Notes from the Dressing Room II

Entertainment

So the evenings are getting darker, the opening nights are getting closer, and my room currently resembles such a pigsty it’s led a few people to remark I might be getting a little too into Halloween.

Still, this is Oxford student theatre, not the Barbican, and while the facilities are great, I’m pretty sure my demands for a sixteen-rail warehouse to store all my costumes are falling onto deaf ears. I’m sorry, but what else could possibly need so much money? Another revolving stage somewhere? I need space for my glittery jazz shoes!

A lot of people have been asking me lately about my costume designing process. As in, how do you know whatwill work when (some people just lash costumes together in a haphazard fashion, I know, but I do think it’s necessary to make a considered effort; after all, set designers, directors and all the other creatives will be thinking hard about this, and you don’t want to be the dunce at the press preview saying, “well, um, I guess I just thought Maria and Tony would look good in pink, ya know?”)? Hmmm.

Well, for anyone interested in costume design here in Oxford, the first thing I’d say is there is no set way ofdesigning for a play. Obviously talking to the director is a good idea – every director will have their own vision of how things are going to look; some will be more specific than others, but all of them will have a particular aesthetic they’re gearing towards.

It’s important not to rebel against this; remember, you’re not designing the production, you’re just interpreting somebody else’s viewpoint within your area of creative expertise (or lack thereof). Directors will usually make it clear from the off how much creative control they want to retain, and how much they want to give you. Some will be very specific, even down to the kinds of items they want; others will give you total autonomy.

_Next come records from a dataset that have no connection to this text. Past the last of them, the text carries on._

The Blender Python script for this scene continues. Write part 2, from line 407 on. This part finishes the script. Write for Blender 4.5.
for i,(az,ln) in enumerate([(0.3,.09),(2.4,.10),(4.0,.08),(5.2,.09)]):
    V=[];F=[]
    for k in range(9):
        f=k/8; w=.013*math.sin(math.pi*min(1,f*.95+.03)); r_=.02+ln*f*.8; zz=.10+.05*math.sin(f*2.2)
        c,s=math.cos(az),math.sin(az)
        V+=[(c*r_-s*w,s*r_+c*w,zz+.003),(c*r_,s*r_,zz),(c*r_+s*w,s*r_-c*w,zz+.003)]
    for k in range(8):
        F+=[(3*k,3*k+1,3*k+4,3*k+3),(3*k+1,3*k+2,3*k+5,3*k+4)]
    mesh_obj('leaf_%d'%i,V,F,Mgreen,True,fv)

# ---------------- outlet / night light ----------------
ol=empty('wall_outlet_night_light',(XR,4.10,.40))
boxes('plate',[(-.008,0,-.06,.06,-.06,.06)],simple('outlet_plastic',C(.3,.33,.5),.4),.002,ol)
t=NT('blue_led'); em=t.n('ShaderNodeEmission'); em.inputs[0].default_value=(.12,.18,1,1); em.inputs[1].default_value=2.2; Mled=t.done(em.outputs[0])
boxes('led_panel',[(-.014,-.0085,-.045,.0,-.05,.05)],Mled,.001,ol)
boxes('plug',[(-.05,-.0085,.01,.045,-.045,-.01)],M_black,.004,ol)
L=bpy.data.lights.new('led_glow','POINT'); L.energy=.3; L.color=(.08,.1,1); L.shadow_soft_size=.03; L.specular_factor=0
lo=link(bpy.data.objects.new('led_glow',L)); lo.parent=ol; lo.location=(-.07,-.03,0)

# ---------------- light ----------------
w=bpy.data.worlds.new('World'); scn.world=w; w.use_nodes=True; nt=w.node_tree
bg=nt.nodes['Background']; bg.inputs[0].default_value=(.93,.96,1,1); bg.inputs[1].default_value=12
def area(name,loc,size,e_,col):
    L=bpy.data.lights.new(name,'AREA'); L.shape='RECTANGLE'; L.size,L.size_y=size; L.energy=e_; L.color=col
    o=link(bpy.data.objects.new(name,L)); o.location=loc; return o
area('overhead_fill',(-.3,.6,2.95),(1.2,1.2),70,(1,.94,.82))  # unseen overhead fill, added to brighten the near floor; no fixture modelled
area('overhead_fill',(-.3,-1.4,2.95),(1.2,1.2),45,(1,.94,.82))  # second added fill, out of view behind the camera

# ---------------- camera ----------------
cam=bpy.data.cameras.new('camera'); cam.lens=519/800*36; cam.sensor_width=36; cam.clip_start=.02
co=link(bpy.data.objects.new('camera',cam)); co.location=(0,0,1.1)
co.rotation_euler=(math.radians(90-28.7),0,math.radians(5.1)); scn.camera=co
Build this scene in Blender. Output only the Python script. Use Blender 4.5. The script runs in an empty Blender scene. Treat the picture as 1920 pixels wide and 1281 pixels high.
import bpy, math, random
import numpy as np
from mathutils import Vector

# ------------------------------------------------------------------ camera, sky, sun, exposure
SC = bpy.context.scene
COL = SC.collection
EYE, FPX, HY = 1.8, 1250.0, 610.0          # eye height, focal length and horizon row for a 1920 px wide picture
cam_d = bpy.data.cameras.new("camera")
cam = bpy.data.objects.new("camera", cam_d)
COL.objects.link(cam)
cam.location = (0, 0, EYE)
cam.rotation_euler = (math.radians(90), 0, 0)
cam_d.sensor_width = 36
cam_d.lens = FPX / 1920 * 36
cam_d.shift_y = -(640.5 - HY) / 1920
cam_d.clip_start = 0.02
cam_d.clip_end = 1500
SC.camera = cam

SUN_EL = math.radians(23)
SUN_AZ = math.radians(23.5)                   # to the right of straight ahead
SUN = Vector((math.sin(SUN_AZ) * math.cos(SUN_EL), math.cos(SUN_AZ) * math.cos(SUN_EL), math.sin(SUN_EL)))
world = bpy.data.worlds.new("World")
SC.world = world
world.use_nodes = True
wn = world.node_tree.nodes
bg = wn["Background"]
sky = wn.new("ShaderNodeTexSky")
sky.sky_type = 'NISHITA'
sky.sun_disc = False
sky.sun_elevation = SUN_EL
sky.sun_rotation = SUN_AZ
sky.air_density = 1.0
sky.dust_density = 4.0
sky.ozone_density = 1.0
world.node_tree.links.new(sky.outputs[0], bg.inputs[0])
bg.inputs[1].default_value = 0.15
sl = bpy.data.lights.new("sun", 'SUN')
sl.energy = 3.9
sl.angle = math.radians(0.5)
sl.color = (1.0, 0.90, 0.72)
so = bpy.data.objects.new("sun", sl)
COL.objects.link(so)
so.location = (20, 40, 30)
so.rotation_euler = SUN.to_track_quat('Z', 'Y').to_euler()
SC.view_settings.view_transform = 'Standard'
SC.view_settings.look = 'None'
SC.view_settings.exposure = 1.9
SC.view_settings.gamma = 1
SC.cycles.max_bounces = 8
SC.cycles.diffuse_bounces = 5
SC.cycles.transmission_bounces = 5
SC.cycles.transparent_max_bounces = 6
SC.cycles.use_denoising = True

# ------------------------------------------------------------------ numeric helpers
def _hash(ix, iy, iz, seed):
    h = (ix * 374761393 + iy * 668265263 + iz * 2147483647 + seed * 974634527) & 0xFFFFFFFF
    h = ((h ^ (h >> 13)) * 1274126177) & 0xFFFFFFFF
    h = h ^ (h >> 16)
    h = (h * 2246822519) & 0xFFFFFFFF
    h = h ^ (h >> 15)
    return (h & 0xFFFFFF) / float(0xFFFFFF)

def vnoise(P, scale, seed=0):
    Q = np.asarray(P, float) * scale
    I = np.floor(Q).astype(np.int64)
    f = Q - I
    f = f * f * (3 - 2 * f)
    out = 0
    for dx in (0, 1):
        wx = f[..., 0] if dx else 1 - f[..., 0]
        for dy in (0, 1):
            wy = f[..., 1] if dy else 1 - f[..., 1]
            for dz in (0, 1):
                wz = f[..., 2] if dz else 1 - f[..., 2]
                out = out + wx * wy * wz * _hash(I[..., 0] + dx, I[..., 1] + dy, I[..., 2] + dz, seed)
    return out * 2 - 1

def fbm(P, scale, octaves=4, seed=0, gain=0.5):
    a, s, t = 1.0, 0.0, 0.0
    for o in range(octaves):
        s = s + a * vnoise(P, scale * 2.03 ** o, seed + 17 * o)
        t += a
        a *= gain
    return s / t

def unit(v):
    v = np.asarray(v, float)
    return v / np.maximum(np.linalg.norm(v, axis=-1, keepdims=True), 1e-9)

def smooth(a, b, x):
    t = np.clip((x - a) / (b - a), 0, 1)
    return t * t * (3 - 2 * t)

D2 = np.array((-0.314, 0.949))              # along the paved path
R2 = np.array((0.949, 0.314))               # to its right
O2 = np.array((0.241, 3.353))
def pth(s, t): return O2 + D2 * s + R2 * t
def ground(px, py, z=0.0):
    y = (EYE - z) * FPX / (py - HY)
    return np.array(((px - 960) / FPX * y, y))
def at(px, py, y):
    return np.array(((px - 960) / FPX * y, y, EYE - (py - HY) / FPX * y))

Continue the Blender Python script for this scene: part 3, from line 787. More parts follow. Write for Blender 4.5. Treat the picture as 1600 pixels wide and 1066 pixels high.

Most will be paddling somewhere in the middle of that. But even restrictions can be a creative blessing -problem-solving and refocusing ideas into actual garments is the fun part. And it might sound like a given, but do actually read the script. Even if you know the story like the back of your hand, even if you’ve read it before – as soon as you’ve got the job (or sooner, if you’re in competition over applications), go over it again. You never know, there might be the odd specified item embedded somewhere deep into Act II, Scene 3 that you have a responsibility for. And if it’s just forgotten about until opening night… now, that could get awkward.

How I usually work is by sketching up rough drafts, or concepts, based on the initial information I have to go from. Then as soon as the cast is in – get measuring. It might seem tedious and unnecessary, especially if you’re not actually making any costumes from scratch (though be warned: occasionally you might need to – or at least be prepared to make some alterations – think of it as an excuse to put your year 2 sewing skills to the test!) but a full set of measurements is invaluable if you’re going to be trawling through the dusty dungeons of the Keble crypt, pilfering a stock of clothes from the last gazillion years. I mean, that place puts the definition to vintage. But finding a single thing you’re looking for in “size 8”? Yeah, good luck with that.

After the costumes are assembled, it’s then last minute tweaks (or a period of making things from scratch) and accounting for the randomest of directorial whims. Take this week, for instance. This week I need to learn how to become a tattooist.

All in the name of the job, I guess.